── Exercise input

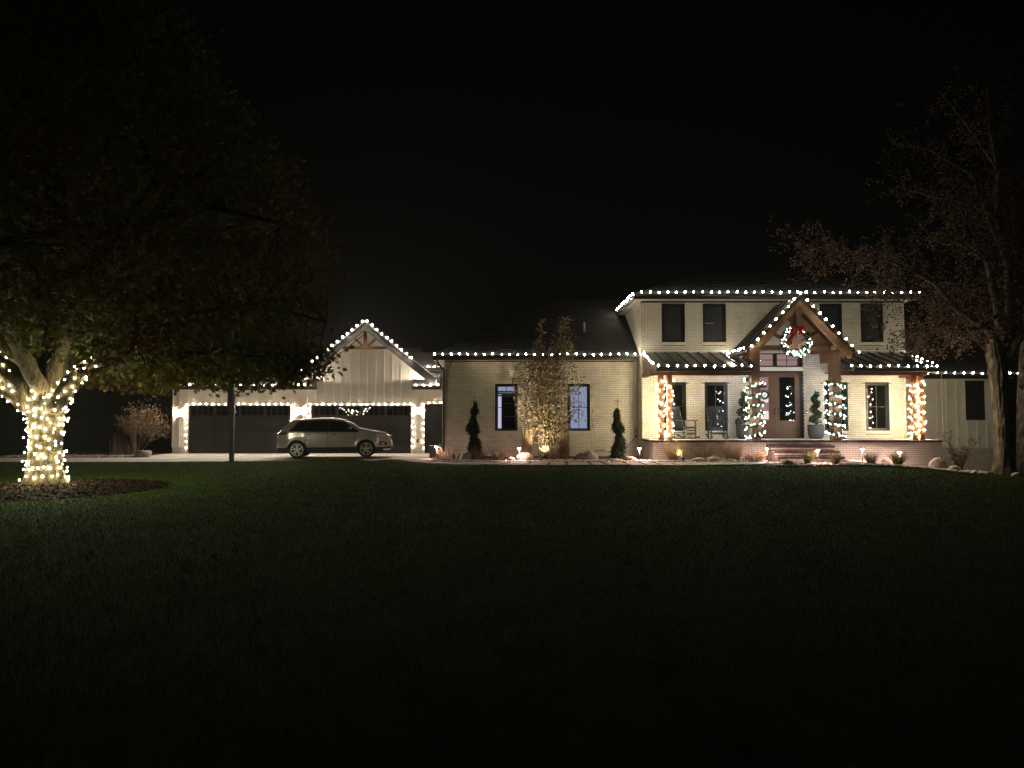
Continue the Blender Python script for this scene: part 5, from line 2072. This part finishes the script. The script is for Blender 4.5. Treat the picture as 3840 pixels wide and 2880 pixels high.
for i in range(13):
    b = Vector((cx + rnd.uniform(-.25, .3), cy + rnd.uniform(-.2, .2), cz))
    tgt = W(rnd.choice((1120, 1340, 1000, 1200, 1400, 1100, 1320)) + rnd.uniform(-50, 50), rnd.choice((60, 180, 420, 500)) if i > 2 else (60, 30, 90)[i])
    if i < 3:
        tgt = W((1135, 1345, 1330)[i], (60, 30, 120)[i])
    tgt.y = cy + rnd.uniform(-.25, .25)
    m1 = b.lerp(tgt, .4) + Vector((rnd.uniform(-.06, .06), 0, 0))
    m2 = b.lerp(tgt, .75) + Vector((rnd.uniform(-.05, .05), 0, 0))
    runs.append(([b, m1, m2, tgt], [.020, .014, .009, .003]))
    for k in range(7):
        p = b.lerp(tgt, rnd.uniform(.3, .92))
        q = p + Vector((rnd.uniform(-.28, .28), rnd.uniform(-.2, .2), rnd.uniform(.2, .5)))
        runs.append(([p, p.lerp(q, .5) + Vector((0, 0, -.02)), q], [.006, .004, .002]))
tubes('stems', runs, 'twig', asp, 5)

# multi stemmed shrub left of the garage
sx, sy = ax(515, 33.6), 33.6
sh = thing('shrub', 'multi stemmed shrub with russet leaves at the outer garage corner', 'shrub', (sx, sy, 0))
runs, LP = [], []
for i in range(16):
    a = rnd.uniform(-1.0, 1.0)
    tip = at(440 + (a + 1) / 2 * 200 + rnd.uniform(-12, 12), 1500 + abs(a) * 70 + rnd.uniform(0, 60), sy + rnd.uniform(-.6, .6))
    b = Vector((sx + rnd.uniform(-.1, .1), sy, 0))
    mid_ = b.lerp(tip, .5) + Vector((-.10 * a, 0, .12))
    runs.append(([b, mid_, tip], [.022, .013, .003]))
    for k in range(10):
        p = mid_.lerp(tip, rnd.random())
        q = p + Vector((rnd.gauss(.05, .25), rnd.gauss(0, .2), rnd.uniform(-.1, .35)))
        runs.append(([p, q], [.005, .002]))
        for j in range(9):
            c = p.lerp(q, rnd.uniform(.2, 1.1))
            LP.append(tuple(c + Vector((rnd.gauss(0, .05), rnd.gauss(0, .05), rnd.gauss(0, .05)))))
for _ in range(900):
    p = at(545 + rnd.gauss(0, 45), 1575 + rnd.gauss(0, 32), sy + rnd.gauss(0, .4))
    LP.append(tuple(p))
tubes('stems', runs, 'twig', sh, 5)
scatter('leaves', np.array(LP), rng.uniform(.05, .09, len(LP)), T_LEAF, 'bush_leaf', sh)

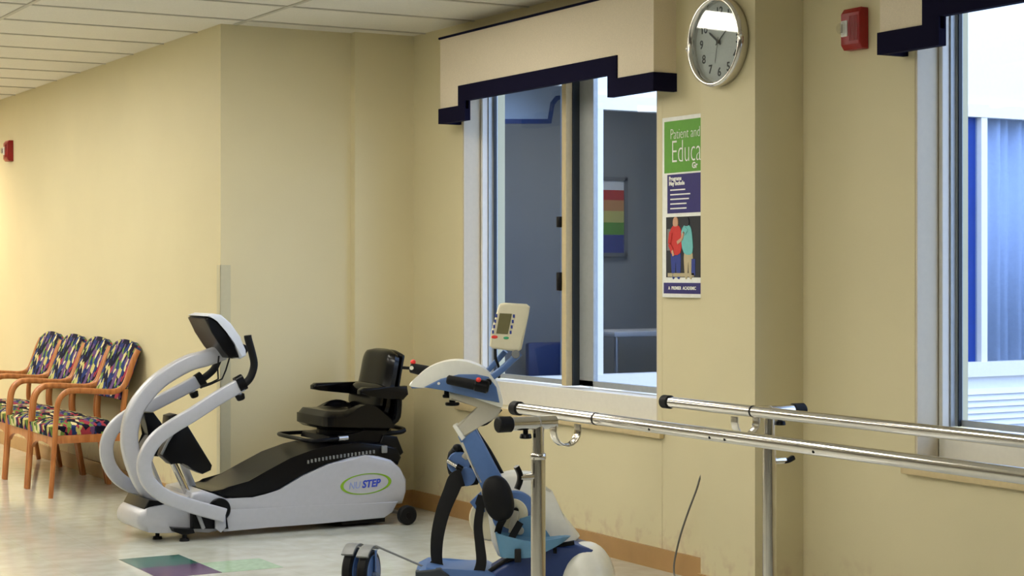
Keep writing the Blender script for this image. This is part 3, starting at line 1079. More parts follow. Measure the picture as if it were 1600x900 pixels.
# ------------------------------------------------------------------ recumbent stepper
NY, FYn = 8.98, 9.42
st = thing('recumbent_stepper', 'silver and black recumbent cross trainer with swivel seat in the corner', 'exercise machine', (3.7, 9.2, 0), worldbuilt=True)
P8 = lambda L, y=NY: [at(u, v, y) for u, v in L]
shell = P8([(352, 806), (400, 802), (500, 797), (560, 794), (630, 787), (636, 768), (636, 750), (627, 732), (612, 718), (592, 712), (570, 711), (551, 713), (513, 726), (475, 743), (438, 765), (415, 778), (395, 783), (372, 784), (352, 779), (335, 772), (318, 766), (300, 770), (295, 785), (320, 796)])
link('body_shell', PR(shell, NY, FYn, bev=0.02, seg=4), M['silver'], st, ang=40)
low = P8([(345, 797), (400, 795), (500, 789.5), (560, 787.5), (622, 783), (613, 800), (600, 809), (500, 818), (420, 824), (350, 831), (342, 822)])
link('lower_panel', PR(low, NY - 0.004, FYn + 0.004, bev=0.006), M['silver'], st, ang=40)
deck = P8([(330, 768), (352, 777), (380, 782), (402, 780), (438, 763), (475, 741), (513, 724), (551, 711), (575, 709), (595, 710), (612, 716), (624, 727), (629, 715), (622, 700), (600, 694), (560, 692), (520, 696), (490, 703), (455, 716), (420, 735), (390, 752), (360, 765)])
link('deck_cover', PR(deck, NY + 0.01, FYn - 0.01, bev=0.014, seg=3), M['blackp'], st, ang=40)
link('deck_track', SW([at3(395, 752, 9.2), at3(440, 724, 9.2), at3(490, 701, 9.2), at3(540, 690, 9.2), at3(600, 690, 9.2)], 0.13, 0.02, up=(0, 1, 0), n=5), M['greyp'], st)
bm = bmesh.new()
for k in range(19):
    u = 482 + 5.7 * k
    v = 722 - 16 * (k / 18) ** 0.8
    a, z = at(u, v, NY)
    box(bm, a - 0.004, a + 0.004, NY - 0.001, NY + 0.012, z - 0.009, z + 0.009)
link('position_scale', bm, M['greyp'], st, smooth=False)['label'] = 'row of pale numbered seat position marks'
a, z = at(601, 702, NY)
link('position_pointer', B(a - 0.018, a + 0.014, NY - 0.008, NY + 0.01, z - 0.02, z + 0.02, bev=0.004), M['greyp'], st)
rear = P8([(598, 694), (604, 680), (626, 683), (636, 708), (628, 716), (612, 700)])
link('rear_cover', PR(rear, NY + 0.04, FYn - 0.04, bev=0.008), M['blackp'], st)
# logo
lx, lz = at(572, 756, NY)
lp = bmesh.new()
NS = 60
o1, o2, o3, o4 = [], [], [], []
ca, sa = math.cos(0.05), math.sin(0.05)
for i in range(NS):
    a = 2 * PI * i / NS
    for rr, rz, lst, dx in ((0.154, 0.057, o1, 0), (0.136, 0.052, o2, 0.0)):
        x_, z_ = rr * math.cos(a) + dx * math.cos(a), rz * math.sin(a)
        lst.append(lp.verts.new((lx + x_ * ca - z_ * sa, NY - 0.0015, lz + x_ * sa + z_ * ca)))
for i in range(NS):
    j = (i + 1) % NS
    lp.faces.new((o1[i], o1[j], o2[j], o2[i]))
r_ = bmesh.ops.extrude_face_region(lp, geom=list(lp.faces))
bmesh.ops.translate(lp, vec=(0, 0.002, 0), verts=[q for q in r_['geom'] if isinstance(q, bmesh.types.BMVert)])
link('logo_ring', lp, M['logog'], st, smooth=False)
bm = PR([(lx + (0.137 * math.cos(2 * PI * i / 48)) * ca - 0.05 * math.sin(2 * PI * i / 48) * sa, lz + 0.137 * math.cos(2 * PI * i / 48) * sa + 0.05 * math.sin(2 * PI * i / 48) * ca) for i in range(48)], NY - 0.0008, NY + 0.001)
bm.free()
mt = frame_m((lx - 0.106, NY - 0.0016, lz - 0.008), (ca, 0, sa), (-sa, 0, ca))
link('logo_text', text_bm('NU', 0.054, mt, shear=0.25, bold=0.0004, sx=0.86), M['logop'], st, smooth=False, recalc=False)
mt = frame_m((lx - 0.026, NY - 0.0016, lz - 0.004), (ca, 0, sa), (-sa, 0, ca))
link('logo_text', text_bm('STEP', 0.056, mt, shear=0.25, bold=0.0018, sx=0.93), M['logob'], st, smooth=False, recalc=False)
# nose
nose = P8([(216, 815), (222, 801), (236, 793), (262, 788), (290, 778), (312, 768), (332, 772), (345, 782), (350, 800), (349, 822), (338, 832), (300, 831), (262, 833), (232, 832), (220, 826)], 9.0)
link('nose_cover', PR(nose, 9.0, 9.4, bev=0.035, seg=5, n=3), M['silver'], st, ang=50)
cap = P8([(228, 797), (236, 782), (250, 784), (268, 790), (264, 800), (244, 801)], 8.99)
link('nose_cap', PR(cap, 9.02, 9.38, bev=0.008), M['blackp'], st)
bk = P8([(268, 824), (300, 826), (302, 832), (284, 835), (272, 831)], 8.96)
link('foot_bracket', PR(bk, 8.93, 9.46, bev=0.004), M['blackp'], st)
for (u, v, yy) in ((246, 836, 9.1), (288, 836, 8.96), (288, 836, 9.42)):
    a = at(u, v, yy)[0]
    link('leveling_foot', cyl(CY((a, yy, 0.0), (a, yy, 0.014), 0.026, 0.022), (a, yy, 0.014), (a, yy, 0.05), 0.011), M['blackr'], st)
# rear casters and under frame
for yy in (8.93, 9.45):
    a = 4.372
    r0 = 0.054
    wv = link('caster_wheel', cyl(bmesh.new(), (a, yy - 0.022, r0), (a, yy + 0.022, r0), r0, bev=0.008, seg=32), M['blackr'], st)
    link('wheel_hub', CY((a, yy - 0.024, r0), (a, yy + 0.024, r0), 0.018), M['blackp'], wv)
link('under_frame', B(4.02, 4.28, 9.02, 9.38, 0.012, 0.055), M['blackp'], st, smooth=False)
link('axle', CY((4.372, 8.95, 0.054), (4.372, 9.43, 0.054), 0.012), M['steel'], st)
# pivot cover, links
pc = at(344, 797, 8.96)
link('pivot_cover', CY((pc[0], 8.965, pc[1]), (pc[0], 8.99, pc[1]), 0.062, seg=32, bev=0.004), M['blackp'], st)
link('pivot_cover', CY((pc[0], 9.41, pc[1]), (pc[0], 9.44, pc[1]), 0.062, seg=32, bev=0.004), M['blackp'], st)
link('linkage_housing', PR(P8([(300, 800), (352, 800), (356, 826), (300, 826)], 8.97), 8.955, 9.445, bev=0.005), M['blackp'], st)
link('linkage_rod', SW([at3(308, 800, 8.94), at3(315, 818, 8.94), at3(318, 826, 8.94)], 0.014, 0.02), M['silverd'], st)
link('end_plate', PR(P8([(336, 805), (352, 806), (353, 824), (345, 832), (336, 826)], 8.93), 8.925, 8.94, bev=0.003), M['silver'], st)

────

→ **Stated goal**
From the opening line of the entries above to the line containing "tubes('stems', runs, 'twig', asp, 5)", please transcribe each line exactly, skipping every picture.

→ **Exercise solution**
Continue the Blender Python script for this scene: part 5, from line 2072. This part finishes the script. The script is for Blender 4.5. Treat the picture as 3840 pixels wide and 2880 pixels high.
for i in range(13):
    b = Vector((cx + rnd.uniform(-.25, .3), cy + rnd.uniform(-.2, .2), cz))
    tgt = W(rnd.choice((1120, 1340, 1000, 1200, 1400, 1100, 1320)) + rnd.uniform(-50, 50), rnd.choice((60, 180, 420, 500)) if i > 2 else (60, 30, 90)[i])
    if i < 3:
        tgt = W((1135, 1345, 1330)[i], (60, 30, 120)[i])
    tgt.y = cy + rnd.uniform(-.25, .25)
    m1 = b.lerp(tgt, .4) + Vector((rnd.uniform(-.06, .06), 0, 0))
    m2 = b.lerp(tgt, .75) + Vector((rnd.uniform(-.05, .05), 0, 0))
    runs.append(([b, m1, m2, tgt], [.020, .014, .009, .003]))
    for k in range(7):
        p = b.lerp(tgt, rnd.uniform(.3, .92))
        q = p + Vector((rnd.uniform(-.28, .28), rnd.uniform(-.2, .2), rnd.uniform(.2, .5)))
        runs.append(([p, p.lerp(q, .5) + Vector((0, 0, -.02)), q], [.006, .004, .002]))
tubes('stems', runs, 'twig', asp, 5)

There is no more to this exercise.